L’auteur de « Surveiller et punir » a disséqué sans concession l’histoire de la diffusion d’un pouvoir biopolitique qui atomise les individus, plongeant son contrôle inquisitorial jusque dans leurs actes les plus quotidiens.

S’il est réjouissant de voir que les universitaires à l’initiative du projet considèrent que la pensée de Foucault mérite plus que jamais d’être connue, il est dans le même temps tout à fait insupportable d’assister à la muséification de fait de cet auteur, qui prônait une pensée vivante, une pensée de combat.

D’autant plus quand cette muséification est promue par des autorités locales, les mêmes qui mettent en oeuvre à Poitiers toujours plus de gentrification, d’aliénation pseudo-culturelle, de surveillance, de stigmatisation des « marginaux », de quadrillage des territoires à coups de coeur d’agglo et de grands chantiers inutiles, de répression par la police… et par la taule : le dispositif carcéral de la nouvelle taule de Vivonne résumant parfaitement tout ce que Foucault abhorrait.

Pour notre part, nous n’irons pas aux « événements » Foucault.
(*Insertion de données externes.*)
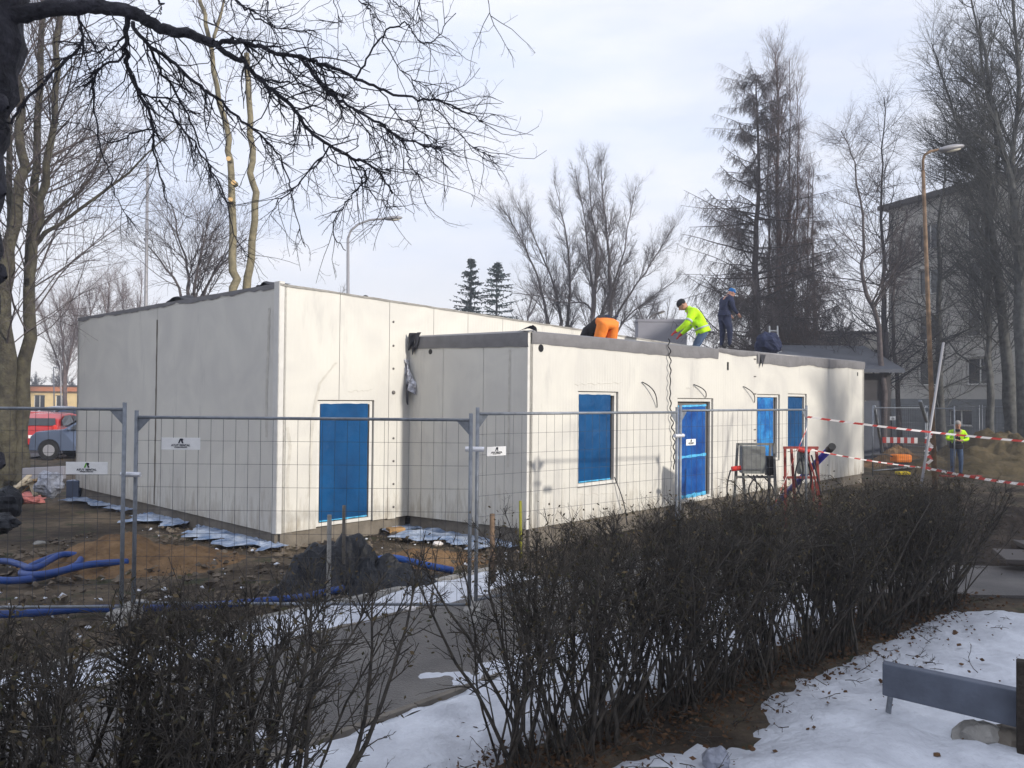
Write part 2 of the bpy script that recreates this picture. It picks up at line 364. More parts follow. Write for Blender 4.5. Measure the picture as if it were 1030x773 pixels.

Les conférences proposées ne sont sans doute pas dénuées d’intérêt… mais la meilleure façon selon nous de rendre « hommage » aux idées de ce philosophe, ne saurait certainement pas consister à lui tisser des lauriers dans le cadre d’un folklore vedettarial, vingt ans après sa mort, en vue de neutraliser le potentiel subversif de sa pensée ; mais à traduire et développer en actes, dans nos alternatives de vie et de luttes, la critique radicale commune d’une société autoritaire invivable.